The stinky, black and fetid pool that Narcissus looked into

I can't get over the fact that the world is literally unravelling (by specific design in the Ukraine and most of the Middle-East, and as a by-product of myopic consumerism all over the rest of the world) exactly while I am at my most tired, strung-out, anarchic, riven by compulsions of violence towards my fellow-man and yes, depressed that I have probably ever been with the possible exception of those few moments of sobriety while surviving my late teens and early twenties.

Money is an all-pervasive driver to these markers of despondency, but so is a futility at striving after the signposts of a successful existence. It is as if I have decided that I will have a life of pseudo/bashful/unjustifiable/pitiable materialism while compulsively exploring the pseudo-ism, bashfulness, unjustifiable-ness and pity of that desire through every waking moment.

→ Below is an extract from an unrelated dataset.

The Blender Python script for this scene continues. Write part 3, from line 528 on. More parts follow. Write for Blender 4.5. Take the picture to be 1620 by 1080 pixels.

Being a father definitely has something to do with everything I feel, but there again the escape-clause inherent in that admission is almost an invitation to forsake blame for a very real state of dangerous personal turmoil while not redirecting that blame to another on account of her inability to accept responsibility for the condition because of her current dependency. In other words, a cop out.
The job I have these days is a natural agitant, of course - menial, repetitive, devoid of meaningful social interaction and devoted to and sustained by the very consumerist ideal that I naturally recoil from, at least during those times when I do have a choice about it. But it pays the rent, and in doing so sustains a chance at fulfilling that ultimate goal of creature comfort and bragging rights encapsulated by a future photograph of a happy teenager wearing a mortarboard and graduate gown while posing next to a late-middle-aged grey and/or balding man in board shorts and unmarked white t-shirt who is, in turn, posing next to a red Ducati Monster in bright sunshine, smug grins all around.



Life is short, they say. Four Palestinian boys on Gaza Beach yesterday probably hadn't heard that from them.